**SUPPLIED DATA**.
(begin)

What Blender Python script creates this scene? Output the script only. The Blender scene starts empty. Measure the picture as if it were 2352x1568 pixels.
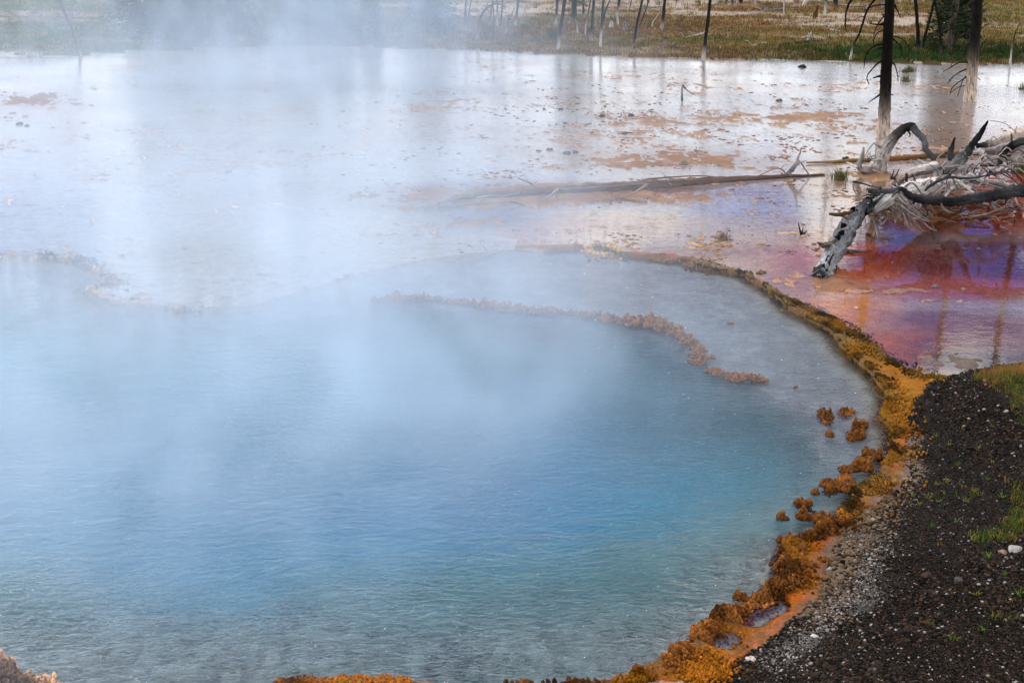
import bpy, bmesh, math, random
import numpy as np
from mathutils import Vector, Matrix, geometry
random.seed(7); rng = np.random.default_rng(7)
sc = bpy.context.scene
COL = sc.collection
RAD = math.radians

# ---------------------------------------------------------------- camera
CAM_H, PITCH, F = 4.0, RAD(18.5), 3267.0          # F in pixels of a 2352 px wide picture
cam = bpy.data.cameras.new('camera'); cam.lens = 50.0; cam.sensor_width = 36.0
cam.clip_start = 0.1; cam.clip_end = 6000
camo = bpy.data.objects.new('camera', cam); COL.objects.link(camo)
camo.location = (0, 0, CAM_H); camo.rotation_euler = (math.pi/2 - PITCH, 0, 0)
sc.camera = camo

# ---------------------------------------------------------------- world, sun, exposure
SUN_EL, SUN_AZ = 48.0, -62.0                       # azimuth from +Y towards +X, degrees
SKY_STRENGTH, CLOUD_RAD, EXPOSURE = 0.10, 17.0, 0.56
world = bpy.data.worlds.new("World"); sc.world = world; world.use_nodes = True
nt = world.node_tree; nt.nodes.clear()
def N(t, ty, **kw):
    n = t.nodes.new(ty)
    for k, v in kw.items(): setattr(n, k, v)
    return n
def L(t, a, b): t.links.new(a, b)
def math_(t, op, a, b=None, clamp=False):
    n = N(t, 'ShaderNodeMath', operation=op, use_clamp=clamp)
    for i, v in enumerate((a, b)):
        if v is None: continue
        if isinstance(v, (int, float)): n.inputs[i].default_value = v
        else: L(t, v, n.inputs[i])
    return n.outputs[0]
def ramp(t, fac, stops, interp='LINEAR'):
    n = N(t, 'ShaderNodeValToRGB'); n.color_ramp.interpolation = interp
    e = n.color_ramp.elements
    while len(e) > 1: e.remove(e[-1])
    e[0].position = stops[0][0]; e[0].color = (*stops[0][1], 1)
    for p, c in stops[1:]:
        x = e.new(p); x.color = (*c, 1)
    L(t, fac, n.inputs[0]); return n.outputs[0]
def mixc(t, fac, a, b, blend='MIX'):
    n = N(t, 'ShaderNodeMix', data_type='RGBA', blend_type=blend)
    for s, v in ((n.inputs[0], fac), (n.inputs[6], a), (n.inputs[7], b)):
        if isinstance(v, (int, float)): s.default_value = v
        elif isinstance(v, tuple): s.default_value = (*v, 1)
        else: L(t, v, s)
    return n.outputs[2]
sky = N(nt, 'ShaderNodeTexSky', sky_type='NISHITA', sun_disc=False)
sky.sun_elevation = RAD(SUN_EL); sky.sun_rotation = RAD(SUN_AZ); sky.air_density = 1.0; sky.dust_density = 0.3; sky.ozone_density = 2.5
tc = N(nt, 'ShaderNodeTexCoord')
nrm = N(nt, 'ShaderNodeVectorMath', operation='NORMALIZE'); L(nt, tc.outputs['Generated'], nrm.inputs[0])
sep = N(nt, 'ShaderNodeSeparateXYZ'); L(nt, nrm.outputs[0], sep.inputs[0])
# cloud deck seen in perspective: direction / (elevation + small)
zz = math_(nt, 'ADD', math_(nt, 'MAXIMUM', sep.outputs[2], 0.0), 0.16)
cmb = N(nt, 'ShaderNodeCombineXYZ')
L(nt, math_(nt, 'DIVIDE', sep.outputs[0], zz), cmb.inputs[0]); L(nt, math_(nt, 'DIVIDE', sep.outputs[1], zz), cmb.inputs[1])
cn = N(nt, 'ShaderNodeTexNoise'); cn.inputs['Scale'].default_value = 2.1; cn.inputs['Detail'].default_value = 7; cn.inputs['Roughness'].default_value = 0.56
cn.inputs['Distortion'].default_value = 0.5
L(nt, cmb.outputs[0], cn.inputs['Vector'])
cover = math_(nt, 'ADD', cn.outputs[0], 0.16)
def gap(az, el, r, amt):
    """an opening in the cloud deck at a direction (degrees)"""
    global cover
    d = Vector((math.sin(RAD(az))*math.cos(RAD(el)), math.cos(RAD(az))*math.cos(RAD(el)), math.sin(RAD(el))))
    dp = N(nt, 'ShaderNodeVectorMath', operation='DOT_PRODUCT'); L(nt, nrm.outputs[0], dp.inputs[0]); dp.inputs[1].default_value = d
    mr = N(nt, 'ShaderNodeMapRange', interpolation_type='SMOOTHSTEP'); L(nt, dp.outputs['Value'], mr.inputs[0])
    mr.inputs[1].default_value = math.cos(RAD(r)); mr.inputs[2].default_value = 1.0
    mr.inputs[3].default_value = 0.0; mr.inputs[4].default_value = amt
    cover = math_(nt, 'SUBTRACT', cover, mr.outputs[0])
for g_ in ((17.5, 14.6, 4.4, .34), (15, 18.5, 3.0, .26), (9.5, 13.0, 3.2, .30), (-9, 9.6, 4.0, .20), (-20, 13, 4.5, .30), (24, 19, 6, .30), (9, 18.0, 5.5, .24), (2, 27, 18, .33),
           (-30, 24, 12, .25), (-5, 45, 22, .24), (0, 80, 40, .16), (60, 35, 20, .2), (150, 40, 30, .22), (-140, 35, 30, .22)): gap(*g_)
cl = ramp(nt, cover, [(0.42, (0,0,0)), (0.60, (1,1,1))], 'EASE')
cn2 = N(nt, 'ShaderNodeTexNoise'); cn2.inputs['Scale'].default_value = 5; cn2.inputs['Detail'].default_value = 5
L(nt, cmb.outputs[0], cn2.inputs['Vector'])
ccol = ramp(nt, cn2.outputs[0], [(0.3, (CLOUD_RAD*.60, CLOUD_RAD*.62, CLOUD_RAD*.65)), (0.66, (CLOUD_RAD*1.24, CLOUD_RAD*1.24, CLOUD_RAD*1.23))])
hs = N(nt, 'ShaderNodeHueSaturation'); hs.inputs['Saturation'].default_value = 1.35; hs.inputs['Value'].default_value = 0.8
L(nt, sky.outputs[0], hs.inputs['Color'])
skc = mixc(nt, 1.0, hs.outputs[0], (0.52, 0.72, 1.5), 'MULTIPLY')
fin = mixc(nt, cl, skc, ccol)
bg = N(nt, 'ShaderNodeBackground'); bg.inputs[1].default_value = SKY_STRENGTH; L(nt, fin, bg.inputs[0])
wo = N(nt, 'ShaderNodeOutputWorld'); L(nt, bg.outputs[0], wo.inputs[0])
sun = bpy.data.lights.new('sun', 'SUN'); sun.energy = 1.9; sun.angle = RAD(9); sun.color = (1.0, 0.95, 0.88)
suno = bpy.data.objects.new('sun', sun); COL.objects.link(suno)
sd = Vector((math.sin(RAD(SUN_AZ))*math.cos(RAD(SUN_EL)), math.cos(RAD(SUN_AZ))*math.cos(RAD(SUN_EL)), math.sin(RAD(SUN_EL))))
suno.rotation_euler = sd.to_track_quat('Z', 'Y').to_euler()
sc.view_settings.view_transform = 'Standard'; sc.view_settings.look = 'None'
sc.view_settings.exposure = EXPOSURE; sc.view_settings.gamma = 1.0; sc.view_settings.use_curve_mapping = False
sc.render.engine = 'CYCLES'
cy = sc.cycles
cy.use_denoising = True; cy.max_bounces = 8; cy.diffuse_bounces = 2; cy.glossy_bounces = 3; cy.transmission_bounces = 4
cy.volume_bounces = 1; cy.transparent_max_bounces = 16; cy.volume_step_rate = 2.0; cy.volume_max_steps = 128
cy.sample_clamp_indirect = 1.6; cy.caustics_reflective = False; cy.caustics_refractive = True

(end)

**DIRECTIONS FOR THIS TASK**. Please repeat exactly the data above from its first line to the line that contains "RAD = math.radians", inclusive, and leave every picture out.

**EXERCISE OUTPUT**.
What Blender Python script creates this scene? Output the script only. The Blender scene starts empty. Measure the picture as if it were 2352x1568 pixels.
import bpy, bmesh, math, random
import numpy as np
from mathutils import Vector, Matrix, geometry
random.seed(7); rng = np.random.default_rng(7)
sc = bpy.context.scene
COL = sc.collection
RAD = math.radians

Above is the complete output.